Bossche Straten 2013
068. Abdij van Postel
Auteur: Ed Hupkens Met dank aan de Werkgroep Toponymie, Kring Vrienden van 's-Hertogenbosch |
Gezicht op de Postelstraat (rechts) en de Snellestraat (links), gezien vanuit de Kruisstraat. Datering: 1979. Foto: SA nr. 0055064
De Postelstraat, foutief ook wel eens Apostelstraat genoemd, dankt haar naam aan de Abdij van Postel. Dit nog steeds bestaande Norbertijner klooster in het huidige België stichtte in 1258 een uithof, later uitgegroeid tot een refugiehuis, in het pand Postelstraat nummer 16. Daartoe in staat gesteld door Lambertus Sus, een vrijgevige Bossche poorter.
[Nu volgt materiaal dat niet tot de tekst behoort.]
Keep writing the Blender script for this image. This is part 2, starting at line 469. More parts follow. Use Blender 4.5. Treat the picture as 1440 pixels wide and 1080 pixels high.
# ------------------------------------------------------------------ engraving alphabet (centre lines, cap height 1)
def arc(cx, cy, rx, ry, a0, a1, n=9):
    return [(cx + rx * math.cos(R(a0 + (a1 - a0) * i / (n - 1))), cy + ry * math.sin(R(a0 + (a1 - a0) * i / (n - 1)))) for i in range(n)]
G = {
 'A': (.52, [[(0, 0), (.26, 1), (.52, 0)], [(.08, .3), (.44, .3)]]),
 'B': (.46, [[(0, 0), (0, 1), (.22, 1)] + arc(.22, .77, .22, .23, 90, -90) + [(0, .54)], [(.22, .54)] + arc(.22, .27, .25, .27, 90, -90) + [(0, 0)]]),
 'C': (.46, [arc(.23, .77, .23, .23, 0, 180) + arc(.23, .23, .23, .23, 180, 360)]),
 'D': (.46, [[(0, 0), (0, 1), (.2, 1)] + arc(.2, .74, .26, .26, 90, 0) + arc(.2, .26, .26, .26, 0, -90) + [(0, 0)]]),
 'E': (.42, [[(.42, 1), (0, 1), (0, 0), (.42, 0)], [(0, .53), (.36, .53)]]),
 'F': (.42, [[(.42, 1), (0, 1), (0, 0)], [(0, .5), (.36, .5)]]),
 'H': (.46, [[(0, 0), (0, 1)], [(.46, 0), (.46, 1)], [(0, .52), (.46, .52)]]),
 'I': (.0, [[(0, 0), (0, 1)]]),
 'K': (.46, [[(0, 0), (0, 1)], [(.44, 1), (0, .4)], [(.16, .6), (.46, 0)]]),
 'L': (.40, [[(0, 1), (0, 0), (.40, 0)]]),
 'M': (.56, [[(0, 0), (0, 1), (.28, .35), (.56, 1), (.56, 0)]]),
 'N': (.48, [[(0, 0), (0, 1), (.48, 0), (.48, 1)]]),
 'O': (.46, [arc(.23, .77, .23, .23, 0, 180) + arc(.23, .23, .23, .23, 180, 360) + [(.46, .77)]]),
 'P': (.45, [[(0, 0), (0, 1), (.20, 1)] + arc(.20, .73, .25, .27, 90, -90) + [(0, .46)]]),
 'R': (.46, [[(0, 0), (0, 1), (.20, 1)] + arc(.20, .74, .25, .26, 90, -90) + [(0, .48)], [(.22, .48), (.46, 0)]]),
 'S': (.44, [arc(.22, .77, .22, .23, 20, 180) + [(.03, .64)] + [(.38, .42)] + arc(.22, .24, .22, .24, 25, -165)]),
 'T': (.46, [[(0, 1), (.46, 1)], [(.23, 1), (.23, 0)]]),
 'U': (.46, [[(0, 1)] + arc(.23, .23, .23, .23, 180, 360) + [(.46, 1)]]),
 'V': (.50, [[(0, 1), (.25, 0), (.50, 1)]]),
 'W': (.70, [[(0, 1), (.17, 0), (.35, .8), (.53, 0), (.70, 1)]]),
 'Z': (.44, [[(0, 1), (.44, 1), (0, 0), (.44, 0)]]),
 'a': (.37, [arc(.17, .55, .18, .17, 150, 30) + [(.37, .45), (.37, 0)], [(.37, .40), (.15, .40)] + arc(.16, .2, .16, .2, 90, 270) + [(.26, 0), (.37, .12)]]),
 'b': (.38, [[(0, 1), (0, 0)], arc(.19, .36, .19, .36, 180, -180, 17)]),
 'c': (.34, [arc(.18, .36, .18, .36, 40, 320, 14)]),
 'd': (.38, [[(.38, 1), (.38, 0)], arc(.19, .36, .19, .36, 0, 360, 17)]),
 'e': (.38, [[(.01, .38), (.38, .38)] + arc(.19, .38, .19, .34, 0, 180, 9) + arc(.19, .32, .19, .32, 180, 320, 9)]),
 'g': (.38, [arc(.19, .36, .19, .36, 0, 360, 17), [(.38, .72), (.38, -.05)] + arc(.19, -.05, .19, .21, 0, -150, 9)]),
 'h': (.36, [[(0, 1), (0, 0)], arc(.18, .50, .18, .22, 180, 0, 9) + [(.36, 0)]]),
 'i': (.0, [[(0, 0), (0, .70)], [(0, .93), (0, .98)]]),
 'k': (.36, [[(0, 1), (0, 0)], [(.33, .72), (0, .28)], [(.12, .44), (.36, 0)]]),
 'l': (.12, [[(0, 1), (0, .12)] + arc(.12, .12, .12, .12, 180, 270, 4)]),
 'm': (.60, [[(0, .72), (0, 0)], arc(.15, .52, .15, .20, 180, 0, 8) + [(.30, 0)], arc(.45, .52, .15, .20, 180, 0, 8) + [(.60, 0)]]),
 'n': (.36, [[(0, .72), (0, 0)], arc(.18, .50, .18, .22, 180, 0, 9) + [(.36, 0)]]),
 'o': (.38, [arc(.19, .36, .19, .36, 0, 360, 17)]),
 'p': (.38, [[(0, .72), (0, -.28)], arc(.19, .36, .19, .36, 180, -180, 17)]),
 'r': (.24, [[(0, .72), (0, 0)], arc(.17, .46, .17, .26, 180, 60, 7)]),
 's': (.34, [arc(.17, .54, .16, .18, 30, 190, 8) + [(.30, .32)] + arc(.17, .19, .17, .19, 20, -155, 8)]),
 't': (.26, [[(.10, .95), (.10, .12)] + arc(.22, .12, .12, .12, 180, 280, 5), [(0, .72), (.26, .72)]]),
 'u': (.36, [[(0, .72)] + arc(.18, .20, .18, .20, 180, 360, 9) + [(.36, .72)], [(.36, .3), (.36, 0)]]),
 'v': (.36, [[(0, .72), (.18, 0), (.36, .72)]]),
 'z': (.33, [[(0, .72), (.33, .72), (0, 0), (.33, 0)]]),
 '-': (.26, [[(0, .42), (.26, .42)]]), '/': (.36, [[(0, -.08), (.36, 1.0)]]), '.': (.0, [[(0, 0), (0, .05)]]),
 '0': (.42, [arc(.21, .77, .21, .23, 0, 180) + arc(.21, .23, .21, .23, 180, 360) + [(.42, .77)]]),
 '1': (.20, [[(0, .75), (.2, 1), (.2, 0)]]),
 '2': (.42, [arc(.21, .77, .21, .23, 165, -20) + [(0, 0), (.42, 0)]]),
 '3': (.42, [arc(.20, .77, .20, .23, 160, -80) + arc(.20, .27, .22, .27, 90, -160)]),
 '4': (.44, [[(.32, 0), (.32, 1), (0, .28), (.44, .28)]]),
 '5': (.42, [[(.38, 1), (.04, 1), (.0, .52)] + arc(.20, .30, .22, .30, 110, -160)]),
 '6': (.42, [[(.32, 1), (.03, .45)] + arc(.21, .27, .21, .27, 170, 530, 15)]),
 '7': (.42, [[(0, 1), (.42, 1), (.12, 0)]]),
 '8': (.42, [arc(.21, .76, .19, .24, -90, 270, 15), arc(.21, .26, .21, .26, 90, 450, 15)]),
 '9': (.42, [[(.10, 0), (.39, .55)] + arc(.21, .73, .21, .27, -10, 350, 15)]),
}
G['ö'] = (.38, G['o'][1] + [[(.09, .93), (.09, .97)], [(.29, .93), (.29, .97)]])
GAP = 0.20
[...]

Een refugiehuis was een plaats waar kloosterlingen van buiten ’s-Hertogenbosch in roerige perioden een veilig toevluchtsoord hadden. In 1614 verkochten de Postelse norbertijnen een deel van hun wijkplaats aan de paters capucijnen, die op het achterterrein hun kerk en klooster met 33 cellen bouwden. September 1629 moesten de paters de stad noodgedwongen verlaten. Het zijsteegje Capucijnenpoort, tussen Postelstraat 14 en 16, herinnert aan hun aanwezigheid. Tussen 1629 en 1739 kreeg het grote pand de naam ‘Keizershof’. In die periode was het een logement en een uitspanning van de postwagens van de route ’s-Hertogenbosch – Maastricht. In 1857 kocht de Sociëteit van Jezus, Maria en Jozef (ook bekend als de Zusters van het Gezelschap JMJ) het voormalige refugiehuis en inmiddels gesloopte Capucijnenklooster op. In 1822 in Amersfoort gesticht, vestigde deze zusterscongregatie zich 1840 in Engelen. Daar werd het eerste moederhuis opgericht, dat er nog steeds staat (‘het Hoge Huis aan de Dieze’). In 1841 betrekken de zusters een huis aan de Kerkstraat en verhuizen in 1857 naar de Postelstraat. In korte tijd verwerven zij alle terreinen tussen Postelstraat en Westwal. Op deze zelfde plek had van 1423 tot 1676 een klooster gestaan, en wel met de naam Mariënburg.